((
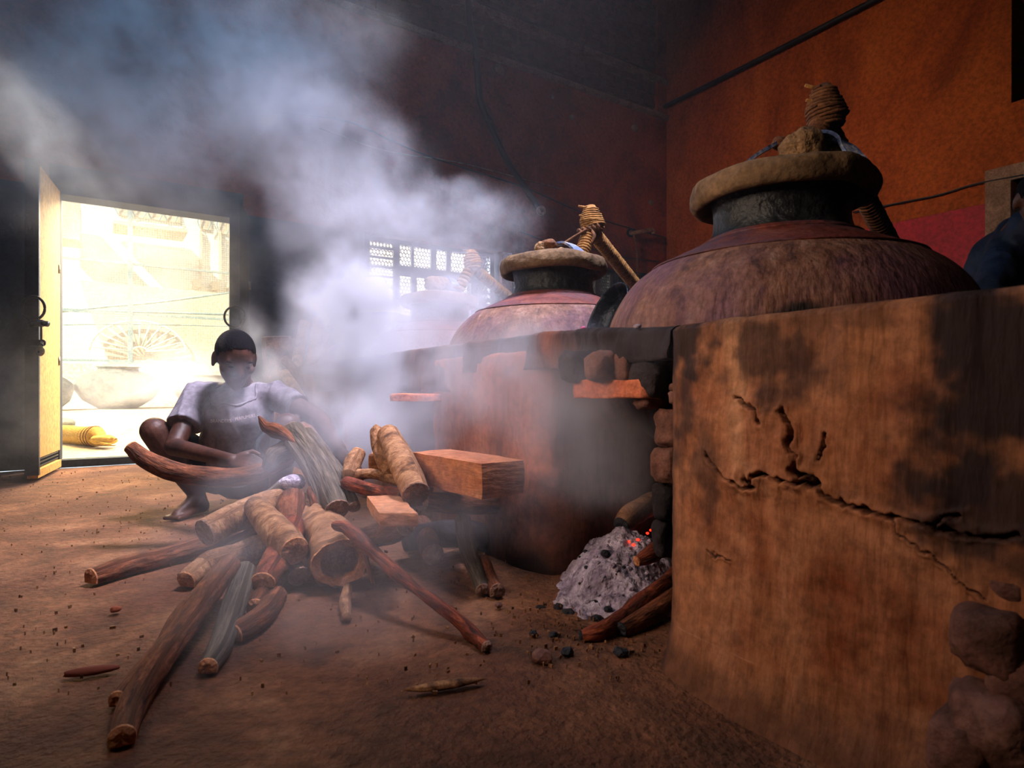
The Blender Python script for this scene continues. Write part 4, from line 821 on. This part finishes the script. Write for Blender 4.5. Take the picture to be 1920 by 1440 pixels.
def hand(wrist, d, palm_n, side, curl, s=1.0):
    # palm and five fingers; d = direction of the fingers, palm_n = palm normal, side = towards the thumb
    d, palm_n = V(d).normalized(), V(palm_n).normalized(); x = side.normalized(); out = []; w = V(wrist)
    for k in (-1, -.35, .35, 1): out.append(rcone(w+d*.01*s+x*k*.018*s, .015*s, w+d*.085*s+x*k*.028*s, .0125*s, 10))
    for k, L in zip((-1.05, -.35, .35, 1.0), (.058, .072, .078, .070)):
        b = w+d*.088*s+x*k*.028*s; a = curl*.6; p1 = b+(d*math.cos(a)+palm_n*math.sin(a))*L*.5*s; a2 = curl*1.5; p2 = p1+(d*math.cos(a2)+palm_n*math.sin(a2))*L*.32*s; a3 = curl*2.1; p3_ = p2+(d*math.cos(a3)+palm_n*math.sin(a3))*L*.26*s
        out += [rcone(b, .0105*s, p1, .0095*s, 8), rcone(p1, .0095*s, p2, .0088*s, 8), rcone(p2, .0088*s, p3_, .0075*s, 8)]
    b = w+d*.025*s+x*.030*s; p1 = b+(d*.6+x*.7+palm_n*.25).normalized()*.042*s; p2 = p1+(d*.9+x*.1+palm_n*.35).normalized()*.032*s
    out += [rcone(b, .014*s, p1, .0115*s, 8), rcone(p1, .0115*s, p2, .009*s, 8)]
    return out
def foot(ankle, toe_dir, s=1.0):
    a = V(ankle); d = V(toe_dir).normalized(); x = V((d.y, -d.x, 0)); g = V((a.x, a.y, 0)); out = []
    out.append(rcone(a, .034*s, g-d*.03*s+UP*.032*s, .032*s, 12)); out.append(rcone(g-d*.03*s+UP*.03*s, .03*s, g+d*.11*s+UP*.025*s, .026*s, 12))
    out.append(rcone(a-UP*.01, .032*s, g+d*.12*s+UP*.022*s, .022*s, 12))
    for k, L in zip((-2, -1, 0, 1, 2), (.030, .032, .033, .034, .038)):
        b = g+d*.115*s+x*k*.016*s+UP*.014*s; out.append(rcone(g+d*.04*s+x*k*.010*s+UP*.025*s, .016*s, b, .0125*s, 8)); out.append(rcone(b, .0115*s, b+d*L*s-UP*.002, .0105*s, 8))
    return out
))
Omit any images, then output the listing exactly.

The Blender Python script for this scene continues. Write part 4, from line 821 on. This part finishes the script. Write for Blender 4.5. Take the picture to be 1920 by 1440 pixels.
def hand(wrist, d, palm_n, side, curl, s=1.0):
    # palm and five fingers; d = direction of the fingers, palm_n = palm normal, side = towards the thumb
    d, palm_n = V(d).normalized(), V(palm_n).normalized(); x = side.normalized(); out = []; w = V(wrist)
    for k in (-1, -.35, .35, 1): out.append(rcone(w+d*.01*s+x*k*.018*s, .015*s, w+d*.085*s+x*k*.028*s, .0125*s, 10))
    for k, L in zip((-1.05, -.35, .35, 1.0), (.058, .072, .078, .070)):
        b = w+d*.088*s+x*k*.028*s; a = curl*.6; p1 = b+(d*math.cos(a)+palm_n*math.sin(a))*L*.5*s; a2 = curl*1.5; p2 = p1+(d*math.cos(a2)+palm_n*math.sin(a2))*L*.32*s; a3 = curl*2.1; p3_ = p2+(d*math.cos(a3)+palm_n*math.sin(a3))*L*.26*s
        out += [rcone(b, .0105*s, p1, .0095*s, 8), rcone(p1, .0095*s, p2, .0088*s, 8), rcone(p2, .0088*s, p3_, .0075*s, 8)]
    b = w+d*.025*s+x*.030*s; p1 = b+(d*.6+x*.7+palm_n*.25).normalized()*.042*s; p2 = p1+(d*.9+x*.1+palm_n*.35).normalized()*.032*s
    out += [rcone(b, .014*s, p1, .0115*s, 8), rcone(p1, .0115*s, p2, .009*s, 8)]
    return out
def foot(ankle, toe_dir, s=1.0):
    a = V(ankle); d = V(toe_dir).normalized(); x = V((d.y, -d.x, 0)); g = V((a.x, a.y, 0)); out = []
    out.append(rcone(a, .034*s, g-d*.03*s+UP*.032*s, .032*s, 12)); out.append(rcone(g-d*.03*s+UP*.03*s, .03*s, g+d*.11*s+UP*.025*s, .026*s, 12))
    out.append(rcone(a-UP*.01, .032*s, g+d*.12*s+UP*.022*s, .022*s, 12))
    for k, L in zip((-2, -1, 0, 1, 2), (.030, .032, .033, .034, .038)):
        b = g+d*.115*s+x*k*.016*s+UP*.014*s; out.append(rcone(g+d*.04*s+x*k*.010*s+UP*.025*s, .016*s, b, .0125*s, 8)); out.append(rcone(b, .0115*s, b+d*L*s-UP*.002, .0105*s, 8))
    return out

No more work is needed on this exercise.